Есть такие партии, которые я не репетировал. Например, «Вальпургиеву ночь».
- А какая любимая партия?
- Альберт из «Жизели» - очень любимая партия, одна из самых любимых. В которой есть всё: и мужское начало, физика, технически очень сильные прыжки, большие. И вы действительно, как в последний раз, отдаёте себя своему танцу - боретесь за жизнь. Не станцуешь - всё, тебя вилисы погубят. И ты борешься за свою любовь. И вся жизнь у меня с этим связана: всё время за что-то борюсь.
«Большая школа - пальчиками держать ладонь балерины»
- Вы ведёте и преподавательскую работу?
- Да, я просто это люблю. Во-первых, за свою жизнь я работал и с величайшими балетмейстерами, и хореографами, и педагогами. Включая Галину Сергеевну Уланову, Асафа Михайловича Мессерера, Владимира Леонидовича Никонова, Вадима Николаевича Гуляева, Ирину Александровну Колпакову, Надежду Романовну Тихонову… Я всех могу назвать по фамилиям. Хотя я выпускался во времена Ирины Михайловны Булатовой и Владимира Андреевича Денисенко, которые мне очень многое дали, они дали мне базу. Плюс я танцевал с такими великими балеринами, как Татьяна Таякина, Светлана Ефремова, Людмила Семеняка, Инна Дорофеева. Они меня тоже очень многому научили. Нина Ананиашвили. Да, па-де-де, но ребята, вот это чувство, когда ты берёшь за ладонь балерину, и чувствуешь пальчики, и она тебе подсказывает каждым пальчиком, как ты должен её держать - это была большая школа. Большая! Пальчиками держать.
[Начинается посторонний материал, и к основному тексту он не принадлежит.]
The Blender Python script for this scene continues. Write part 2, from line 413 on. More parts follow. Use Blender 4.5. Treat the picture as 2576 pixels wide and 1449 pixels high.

Это, конечно, и счастье большое было учиться у таких прекрасных балерин. Я у них учился.
«И в войну дети не опаздывают на занятия в балетную школу»
- Сезон прошлого года начался премьерой «Спартака». Насколько сегодня для Донецка эта постановка является знаковой?
- Вы не представляете, как раз сегодня я смотрел фильм «Спартак». Старый. В нём герой Кирка Дугласа говорит: «Свободы хотят все. Но только не все хотят умирать за свободу». И сегодня все говорят о свободе, и ситуация, которая была тысячу лет назад по-прежнему актуальна.
- Донецк у нас город необычный. Идёт война. Такое уже было на фронтах Отечественной. Тогда нужны были живые люди, живая музыка. А теперь есть телевизор, компьютер. Смотри, что хочешь... Насколько важен для нас балет, опера, театр...
- Для меня это - надежда. То, что театры работают: и филармония, и драматический театр, и цирк, и детский кукольный театр… Это вам не телевизор. Это - показатель того, чем город живёт, республика живёт. В этой обстановке люди смотрят не телевизор, они смотрят, что на афишах. Если на них есть спектакли, город живёт. И люди ходят в театр. Да, гремят взрывы, выстрелы. Но дети никогда не опаздывают в балетную школу. Потому что ценят, любят искусство. Я думаю, это - очень-очень-очень важный фактор в войне.
Помните в Ленинграде? Ленинградская симфония. Мороз, голод, а они приходили и работали. Работали, чтобы жить. Черпать душевные силы. Они играли вместе с оркестром… Я же понимаю, что такое холодные замёрзшие руки, нетопленное помещение, голодные… И когда вместе: и оркестр, и ансамбль, это - семья. Духовно сильному человеку всё нипочём.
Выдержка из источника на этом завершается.